In a groundbreaking experiment spanning 125 countries, researchers asked a simple question to more than 100,000 people: Would you forgo personal gain to help fight climate change? The answer—delivered across 92% of the world's adult population—challenges our deepest assumptions about human nature. Nearly seven in ten chose cooperation.

The study, "Homo cooperans: Understanding the nature of human cooperation," published in Science, is the first to measure willingness to cooperate on a globally representative scale. The researchers, led by Prof. Dr. Armin Falk at the University of Bonn, set up identical decision experiments in each country. Participants faced a choice: take a guaranteed $100 for yourself, or accept $70 but trigger a $400 donation to combat climate change—but only if another anonymous stranger from your country made the same choice independently.

This is not a theoretical exercise.

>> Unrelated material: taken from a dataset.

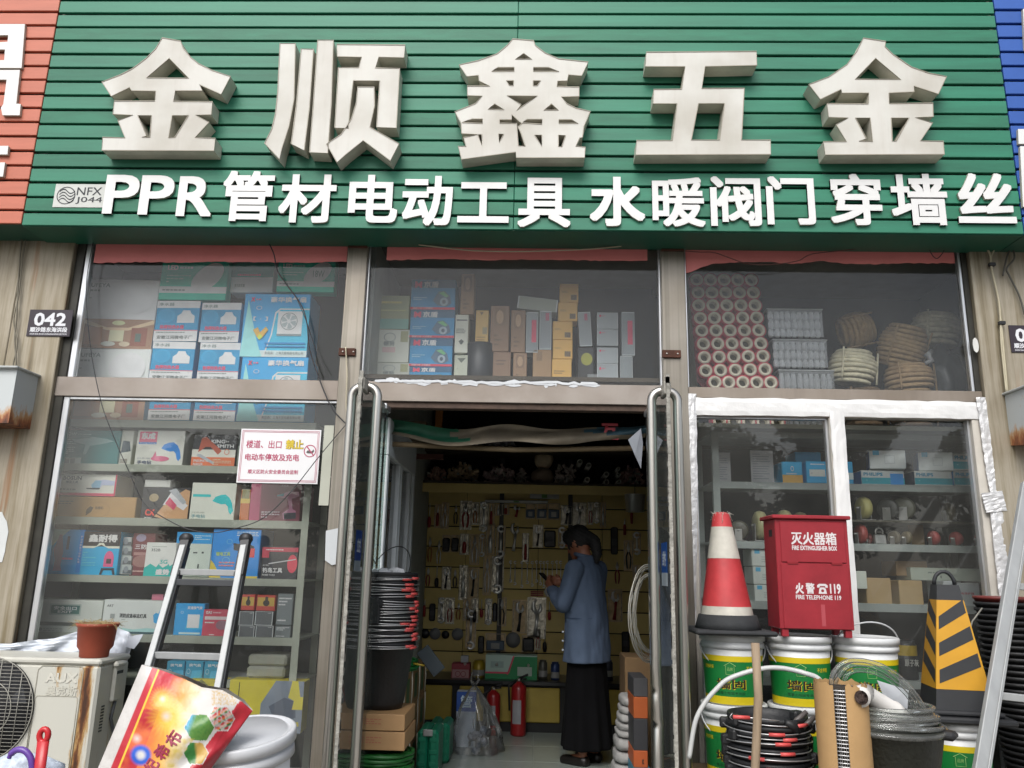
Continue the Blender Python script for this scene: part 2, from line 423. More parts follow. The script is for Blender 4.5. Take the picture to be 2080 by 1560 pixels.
# window frames: left, centre, right
def bars(rects, par, m=FRAME, y0=-.035, y1=.045, name='frame_bar', bv=.003):
    for (x0, z0, x1, z1) in rects:
        b = MB(); b.box(x0, y0, z0, x1, y1, z1, m, bv); b.obj(name, par)
DKF = mat('#33322c', .5, metal=.3, var=.3, nscale=12)
def pane(x0, z0, x1, z1, par, y=.0, m=None, name='pane'):
    b = MB(); b.box(x0, y - .003, z0, x1, y + .003, z1, m or GLASS); return b.obj(name, par)
zB = .42
lw = empty('shop_window', ((XL + xs['p1l']) / 2, 0, zB), 'left shop window in a steel frame, tool boxes on shelves behind it', 'window', 'windows of the shopfront')
a, c = XL, xs['p1l']
bars([(a, zT0, c, zT1), (a, zB - .1, c, zB)], lw)
bars([(a + .05, zT1, a + .085, 3.37), (a + .05, zB, a + .085, zT0), (a + .085, 3.345, c, 3.37), (a + .085, zB, c, zB + .02)], lw, ALU, -.02, .02)
bars([(a, zT1, a + .05, 3.37), (a, zB, a + .05, zT0)], lw, DKF, -.03, .04)
bars([(a + .085, zT0 - .016, c, zT0)], lw, ALU, -.02, .02)
pane(a + .085, zT1, c, 3.345, lw, m=GLASSU); pane(a + .085, zB + .02, c, zT0 - .016, lw)
cw = empty('shop_window', ((xs['p1r'] + xs['p2l']) / 2, 0, zT0), 'window above the open doorway, mask boxes and cartons behind it', 'window', 'windows of the shopfront')
a, c = xs['p1r'], xs['p2l']
bars([(a, zT0, c, zT1)], cw)
bars([(a, zT1, a + .012, 3.37), (c - .012, zT1, c, 3.37), (a + .012, 3.35, c - .012, 3.37)], cw, ALU, -.02, .02)
bars([(a, zT0 - .035, c, zT0)], cw, mat('#4a3a30', .8, var=.4, nscale=20), -.02, .04)
pane(a + .012, zT1, c - .012, 3.35, cw, m=GLASSU)
rw = empty('shop_window', ((xs['p2r'] + XR) / 2, 0, zB), 'right shop window with tape rolls above and a white-taped sliding frame below', 'window', 'windows of the shopfront')
a, c = xs['p2r'], XR
zR1 = W(1690, 793, 0).z; zR0 = W(1690, 815, 0).z
bars([(a, zR0, c, zR1), (a, zB - .1, c, zB)], rw, streaked('brown_frame', None, ['#7d7268', '#8d8378', '#968d83'], metal=.4, rough=.45, sx=6, sz=1, bump=.04))
bars([(a, zR1, a + .012, 3.37), (c - .045, zR1, c - .03, 3.37), (a + .012, 3.35, c - .045, 3.37)], rw, ALU, -.02, .02)
bars([(c - .03, zR1, c, 3.37)], rw, DKF, -.03, .04)
pane(a + .012, zR1, c - .045, 3.35, rw, m=GLASSU)
# foil-taped frame of the sliding part
FOIL = mat((.60, .60, .60), .42, metal=.35, var=.14, nscale=14, bump=1.0, bscale=22)
FOILS = mat((.66, .66, .65), .5, metal=.1, var=.08, nscale=7, bump=.35, bscale=30, stretch=(1, 1, .5))
def foil(pts, wd, y, par, seed, m=FOIL):
    """crumpled foil tape stuck along a frame bar"""
    rr = random.Random(seed); b = MB(); pts = smooth_path([Vector((p[0], 0, p[1])) for p in pts], 14)
    vs = []; K = 5
    for i, p in enumerate(pts):
        t = (pts[min(i + 1, len(pts) - 1)] - pts[max(i - 1, 0)]).normalized(); nrm = Vector((t.z, 0, -t.x))
        for k in range(K):
            e = (k / (K - 1) - .5) * (wd + rr.uniform(-.006, .006) * (1 if k in (0, K - 1) else 0))
            q = p + nrm * e; vs.append((q.x, y - .002 - rr.uniform(0, .0022 if m is FOILS else .004) - (.003 if 0 < k < K - 1 else 0), q.z))
    fs = [(i * K + k, i * K + k + 1, (i + 1) * K + k + 1, (i + 1) * K + k) for i in range(len(pts) - 1) for k in range(K - 1)]
    n0 = len(vs); vs += [(v[0], y + .001, v[2]) for v in vs]
    fs += [(f[3] + n0, f[2] + n0, f[1] + n0, f[0] + n0) for f in fs]
    for i in range(len(pts) - 1):
        for k in (0, K - 1): fs.append((i * K + k, (i + 1) * K + k, (i + 1) * K + k + n0, i * K + k + n0))
    b.add(vs, fs, m, False); return b.obj('foil_tape', par)
wt = mat('#bdb8ae', .5, var=.12)
g = lambda px, py, Y=-.04: (lambda v: (v.x, v.z))(W(px, py, Y))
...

The design captures a genuine social dilemma that mirrors real-world challenges: functioning institutions, clean air, public safety, and a stable climate all depend on people willing to prioritize the common good over private advantage. "Cooperation is a fundamental prerequisite for societal well-being," the researchers note. Yet the factors driving human cooperation have remained poorly understood—until now.

The headline result is striking: 69% of participants chose cooperation. But beneath that global figure lies something equally important. The study reveals that individual traits predict cooperation with remarkable consistency. Those who believe others will cooperate are far more likely to cooperate themselves. Altruism, patience, and risk-taking appetite all boost the impulse to contribute. Higher education correlates with greater willingness to cooperate. Surprisingly, the researchers found no meaningful difference between men and women, and age had no effect—suggesting cooperation transcends the demographic divides that often fragment societies.

Yet culture matters profoundly. The same behavioral model explains cooperation across all 125 countries, but the strength of each factor varies widely. In Finland, people's beliefs about others' cooperation heavily influence their own choices. In Egypt, that influence is much smaller. These differences, the researchers argue, are rooted in historical contexts and cultural values—cooperation is not merely an individual trait but something shaped by where and how we live.

Perhaps most telling is what the data reveal about our blind spots. While 69% of people actually chose to cooperate, respondents estimated far lower levels of cooperation among their fellow citizens. We live surrounded by cooperators yet convinced we are surrounded by selfish actors. This pessimism—a systematic underestimation of others' goodwill—has real consequences. It can dampen our own willingness to contribute when we wrongly believe others won't.

The implications ripple outward. If cooperation is indeed this widespread, the barriers to tackling shared challenges may be less about human nature and more about signaling and visibility. When people see evidence that others cooperate, they cooperate more readily. The study suggests that societies underestimating their own capacity for collective action may be missing a crucial wellspring of potential—one that spans continents and cultures, waiting to be activated by clarity and trust.